▸ Exercise task:
Write out the data below in full. Keep it exact.
#### Information provided
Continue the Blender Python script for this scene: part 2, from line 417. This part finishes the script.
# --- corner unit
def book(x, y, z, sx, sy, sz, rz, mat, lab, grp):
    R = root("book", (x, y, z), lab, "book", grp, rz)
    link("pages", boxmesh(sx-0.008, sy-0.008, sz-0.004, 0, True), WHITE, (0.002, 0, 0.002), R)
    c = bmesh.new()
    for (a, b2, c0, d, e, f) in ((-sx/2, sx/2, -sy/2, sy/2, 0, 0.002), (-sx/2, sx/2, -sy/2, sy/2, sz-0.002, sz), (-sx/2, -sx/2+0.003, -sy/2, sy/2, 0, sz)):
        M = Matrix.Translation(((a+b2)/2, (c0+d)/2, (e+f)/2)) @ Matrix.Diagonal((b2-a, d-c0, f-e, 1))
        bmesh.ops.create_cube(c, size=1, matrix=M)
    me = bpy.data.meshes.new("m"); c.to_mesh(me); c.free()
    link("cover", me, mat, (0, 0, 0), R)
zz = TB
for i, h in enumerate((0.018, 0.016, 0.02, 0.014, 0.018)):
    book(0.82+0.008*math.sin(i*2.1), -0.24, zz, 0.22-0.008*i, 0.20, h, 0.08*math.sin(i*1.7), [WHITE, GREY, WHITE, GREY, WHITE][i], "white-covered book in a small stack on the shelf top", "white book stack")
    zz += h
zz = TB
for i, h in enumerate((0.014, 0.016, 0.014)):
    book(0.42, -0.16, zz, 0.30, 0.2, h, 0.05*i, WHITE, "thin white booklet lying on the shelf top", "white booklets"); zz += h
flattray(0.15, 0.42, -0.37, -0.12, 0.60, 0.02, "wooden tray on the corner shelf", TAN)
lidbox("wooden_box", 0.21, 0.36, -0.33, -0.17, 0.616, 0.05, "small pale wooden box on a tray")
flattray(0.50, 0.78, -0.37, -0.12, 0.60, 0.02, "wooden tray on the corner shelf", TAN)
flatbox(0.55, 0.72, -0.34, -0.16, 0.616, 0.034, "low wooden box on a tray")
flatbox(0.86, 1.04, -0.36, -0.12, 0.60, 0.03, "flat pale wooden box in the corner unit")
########
▸ The completed task:
Continue the Blender Python script for this scene: part 2, from line 417. This part finishes the script.
# --- corner unit
def book(x, y, z, sx, sy, sz, rz, mat, lab, grp):
    R = root("book", (x, y, z), lab, "book", grp, rz)
    link("pages", boxmesh(sx-0.008, sy-0.008, sz-0.004, 0, True), WHITE, (0.002, 0, 0.002), R)
    c = bmesh.new()
    for (a, b2, c0, d, e, f) in ((-sx/2, sx/2, -sy/2, sy/2, 0, 0.002), (-sx/2, sx/2, -sy/2, sy/2, sz-0.002, sz), (-sx/2, -sx/2+0.003, -sy/2, sy/2, 0, sz)):
        M = Matrix.Translation(((a+b2)/2, (c0+d)/2, (e+f)/2)) @ Matrix.Diagonal((b2-a, d-c0, f-e, 1))
        bmesh.ops.create_cube(c, size=1, matrix=M)
    me = bpy.data.meshes.new("m"); c.to_mesh(me); c.free()
    link("cover", me, mat, (0, 0, 0), R)
zz = TB
for i, h in enumerate((0.018, 0.016, 0.02, 0.014, 0.018)):
    book(0.82+0.008*math.sin(i*2.1), -0.24, zz, 0.22-0.008*i, 0.20, h, 0.08*math.sin(i*1.7), [WHITE, GREY, WHITE, GREY, WHITE][i], "white-covered book in a small stack on the shelf top", "white book stack")
    zz += h
zz = TB
for i, h in enumerate((0.014, 0.016, 0.014)):
    book(0.42, -0.16, zz, 0.30, 0.2, h, 0.05*i, WHITE, "thin white booklet lying on the shelf top", "white booklets"); zz += h
flattray(0.15, 0.42, -0.37, -0.12, 0.60, 0.02, "wooden tray on the corner shelf", TAN)
lidbox("wooden_box", 0.21, 0.36, -0.33, -0.17, 0.616, 0.05, "small pale wooden box on a tray")
flattray(0.50, 0.78, -0.37, -0.12, 0.60, 0.02, "wooden tray on the corner shelf", TAN)
flatbox(0.55, 0.72, -0.34, -0.16, 0.616, 0.034, "low wooden box on a tray")
flatbox(0.86, 1.04, -0.36, -0.12, 0.60, 0.03, "flat pale wooden box in the corner unit")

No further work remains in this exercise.